Je viens de lire un roman tiré d'une haute étagère de ma bibliothèque. Un petit livre de poche acheté il y a des années, jamais
ouvert, aux pages déjà comme teintées par l'argile. Un titre attirant et mystérieux : "Les petits chevaux de Tarquinia" de Marguerite
Duras.
Celle-ci avait le génie des titres accroche-coeurs: "Moderato cantabile", 'le ravissement de Lol V Stein", "Dix heures et demie du soir en été"., "Hiroshima mon amour"... Et je suis sûr qu'un jour je lirai... "Des journées entières dans les arbres". Rien que dans ce titre, on pressent le feulement apaisant de la brise dans les feuilles et la mélancolie de l'enfance.
"...Tarquinia" est une oeuvre de jeunesse de MD.(1953) Son style y est fluide, moins affecté sans doute que celui qu'on se plaît à caricaturer.
C'est un petit livre de rien du tout. Un livre qui se contente de quelques impressions fondamentales. Mais c'est un beau livre et c'est beaucoup.
Sans doute le lecteur de ce Blog connaît-il des gens qui n'aiment pas les vacances, qui les craignent, par peur du vide ou de se retrouver face à
soi-même. Ce sont des candidats parfaits au burn-out. Ils placent leurs congés sur un Compte Epargne Temps et se planquent derrière une montagne de travail, censée être subie.
Ils ont un peu honte, car le loisir est une injonction sociale et le lieu de vacance un signe extérieur de distinction.
Et bien ce roman est écrit pour eux. Il évoque les vacances d'été, au final douloureuses, d'un tout petit groupe d'amis. Dans un hameau au bord de
la côte italienne occidentale, coincé entre méditerranée, montagne et estuaire. A l'abri regrettable du vent et piégé par la torpeur. Des vacances languissantes et pénibles, durant lesquelles on
rêve sans cesse de partir.
Impossible d'échapper à la chaleur qui sèche la peau du lecteur. Mais la chaleur est la double métaphore de la vie et de l'amour.
On aimerait faire des pauses dans la vie, mais on ne peut pas. il faut bien se lever, manger plus ou moins la même chose, recommencer,
rechercher la même gamme de plaisirs. On se baigne sans cesse mais on sèche. On ne peut pas récupérer de ces nuits de canicule épuisantes. Et on ne peut pas échapper aux apories de
l'amour et du désir. On voudrait que l'amour ne puisse s'éroder, on souhaiterait programmer son exclusivité. Mais on est impuissant.
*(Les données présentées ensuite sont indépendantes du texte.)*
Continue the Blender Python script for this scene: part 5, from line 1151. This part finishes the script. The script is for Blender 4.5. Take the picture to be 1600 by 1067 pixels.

Telle Sara, personnage central de ce livre qui ne
peut renoncer à l'homme de sa vie mais qui rêve d'autres hommes.
Heureusement, il y a "l'Enfant". L'Astre qui justifie tout cela.
Et puis il y a l'alcool. En l'occurence les petits verres de Campari qui jalonnent presque chaque page du livre. On sait l'importance de l'alcool dans la vie et l'oeuvre de Duras (lire à ce propos la biographie écrite par Laure Adler il y a une douzaine d'années).
"Moderato Cantabile" m'était apparue comme la vision d'un réel filtré par l'omniprésence du vin. "...Tarquinia" me semble un ressenti du monde qui conduit logiquement jusqu'aux terrasses du seul hôtel du village, où l'on boit exclusivement des Bitter Campari amers.
Il y a l'alcool, et d'autres vaisseaux similaires pour vous alléger et vous emmener ailleurs. Pour provoquer un peu de communion aussi, car que nous
disent les très nombreux dialogues un peu abscons de Duras, sinon l'ambivalente présence d'autrui ?
Là ou peut-être on prendra un peu de frais, on vivra mieux ensemble. Par exemple par un saut de deux trois jours à Rome, avec escale à Tarquinia pour y voir ces
fameuses petites peintures étrusques. Ailleurs toujours, "Dit-elle".